Wir wollen interessant bleiben. Und wir haben gemerkt, dass es ohne Werbung nicht geht", erklärt Matze, der gerade über die Gestaltung eines Flyers mit Sonderangeboten nachdenkt. Da könnten dann auch Nachrichten aus dem Ort mit drinstehen.
Angebot ändert sich
Das Angebot, so Elke Philipp, habe sich in den paar Wochen, seit es den Dorfladen gibt, bereits deutlich verändert. Bei der Grundausstattung hatte keiner daran gedacht, dass die "Laderer" auch Streichhölzer brauchen. Die gehören jetzt zum Sortiment ebenso wie Reiswaffeln. Dafür wurde die Auswahl an Chips und Sticks etwas reduziert. "Immer wenn zwei oder oder drei Kunden nach einem bestimmten Produkt fragen, nehmen wir das in unsere Beschaffungsliste auf", erklärt Uli Brietz.

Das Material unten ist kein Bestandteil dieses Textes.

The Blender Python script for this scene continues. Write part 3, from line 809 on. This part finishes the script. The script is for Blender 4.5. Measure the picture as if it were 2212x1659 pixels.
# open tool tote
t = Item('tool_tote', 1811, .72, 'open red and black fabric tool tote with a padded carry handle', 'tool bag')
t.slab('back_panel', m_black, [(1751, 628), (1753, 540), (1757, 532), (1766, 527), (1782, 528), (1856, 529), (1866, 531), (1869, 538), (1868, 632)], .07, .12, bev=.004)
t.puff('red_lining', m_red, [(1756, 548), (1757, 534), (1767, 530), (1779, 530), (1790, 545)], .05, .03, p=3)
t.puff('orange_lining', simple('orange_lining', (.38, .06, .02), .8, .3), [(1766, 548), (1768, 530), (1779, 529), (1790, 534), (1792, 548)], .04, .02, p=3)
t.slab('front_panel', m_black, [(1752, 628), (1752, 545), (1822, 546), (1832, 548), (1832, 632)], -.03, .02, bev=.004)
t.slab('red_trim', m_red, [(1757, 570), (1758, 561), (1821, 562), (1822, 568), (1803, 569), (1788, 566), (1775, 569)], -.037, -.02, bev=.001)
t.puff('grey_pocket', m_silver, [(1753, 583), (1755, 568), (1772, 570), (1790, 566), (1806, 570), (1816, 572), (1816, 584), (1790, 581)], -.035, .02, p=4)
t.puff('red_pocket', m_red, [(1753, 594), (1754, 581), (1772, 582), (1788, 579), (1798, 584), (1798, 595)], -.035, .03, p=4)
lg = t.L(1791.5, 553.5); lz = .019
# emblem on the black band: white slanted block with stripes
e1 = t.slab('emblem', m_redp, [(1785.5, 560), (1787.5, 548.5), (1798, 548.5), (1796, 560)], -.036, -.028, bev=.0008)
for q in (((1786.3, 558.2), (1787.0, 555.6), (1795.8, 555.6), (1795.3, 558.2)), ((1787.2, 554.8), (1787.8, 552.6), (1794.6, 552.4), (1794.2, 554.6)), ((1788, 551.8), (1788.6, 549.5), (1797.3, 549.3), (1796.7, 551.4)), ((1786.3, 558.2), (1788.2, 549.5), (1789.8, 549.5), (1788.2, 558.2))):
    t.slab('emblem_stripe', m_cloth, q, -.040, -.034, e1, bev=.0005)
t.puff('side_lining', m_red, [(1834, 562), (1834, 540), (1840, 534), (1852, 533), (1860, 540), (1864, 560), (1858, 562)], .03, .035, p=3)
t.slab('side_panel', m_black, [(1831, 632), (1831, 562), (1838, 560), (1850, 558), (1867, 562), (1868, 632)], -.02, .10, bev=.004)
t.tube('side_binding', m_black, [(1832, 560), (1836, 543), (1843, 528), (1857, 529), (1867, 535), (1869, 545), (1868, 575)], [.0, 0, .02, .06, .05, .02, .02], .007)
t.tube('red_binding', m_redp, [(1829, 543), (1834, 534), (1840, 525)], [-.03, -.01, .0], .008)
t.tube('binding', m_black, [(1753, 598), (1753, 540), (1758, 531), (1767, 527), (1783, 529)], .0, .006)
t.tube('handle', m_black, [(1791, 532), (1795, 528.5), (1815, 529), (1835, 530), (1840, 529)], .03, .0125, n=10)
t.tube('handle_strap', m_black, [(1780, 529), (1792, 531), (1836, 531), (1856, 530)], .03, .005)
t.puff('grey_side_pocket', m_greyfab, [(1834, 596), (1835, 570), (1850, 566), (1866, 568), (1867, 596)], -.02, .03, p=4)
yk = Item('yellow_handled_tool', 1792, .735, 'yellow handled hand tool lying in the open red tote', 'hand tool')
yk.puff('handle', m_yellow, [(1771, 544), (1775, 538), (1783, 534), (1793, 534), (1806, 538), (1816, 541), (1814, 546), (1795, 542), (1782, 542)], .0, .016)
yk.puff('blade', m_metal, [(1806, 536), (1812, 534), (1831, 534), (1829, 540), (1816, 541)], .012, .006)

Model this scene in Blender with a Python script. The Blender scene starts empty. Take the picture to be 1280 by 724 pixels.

Was ihrem Mann ein Lächeln entlockt. Zu tun hat das mit der hochmodernen Scanner-Kasse. "Da waren zwar die 23 000 Artikel unseres Lieferanten aufgelistet, doch für die Forellen aus regionaler Produktion oder das Obst der Familie Singer aus Hausen hat es keinen Strichcode", erinnert sich Matthias Brietz. Er hat das geändert. Er ließ sich die Kasse erklären und hat die Preise von über 100 neu ins Sortiment aufgnommenen Produkten eingepflegt.
So ist das Einkaufen im Dorfladen immer ein Erlebnis. "Statt Musik-Berieselung erzählen sich die Kunden die neuesten Nachrichten aus dem Ort und wenn ein Kunde ganz nah vor dem Preisschild steht, fragen wir, ob wir behilflich sein können. Selbst wenn sich vor der Kasse mal eine längere Schlange bildet, sind die Leute nicht ungehalten", berichtet Uli Brietz.. Wenn da ein Handwerker darunter ist, der nur eine Kleinigkeit will und ungeduldig von einem Bein aufs andere tritt, wird der gerne vorgelassen.
Auf Wünsche reagiert
Bei den Öffnungszeiten hat die Geschäftsführung des Dorfladens bereits auf die Wünsche der Bevölkerung reagiert. Jetzt ist montags bis freitags von 6 bis 18 Uhr durchgehend geöffnet. Am Samstag können die Laderer von 8 bis 13 Uhr einkaufen. "In dieser Zeit machen wir den gleichen Umsatz wie sonst an einem ganzen Tag", weiß Uli Brietz. Deshalb stehen samstags auch zwei Verkäuferinnen im Laden.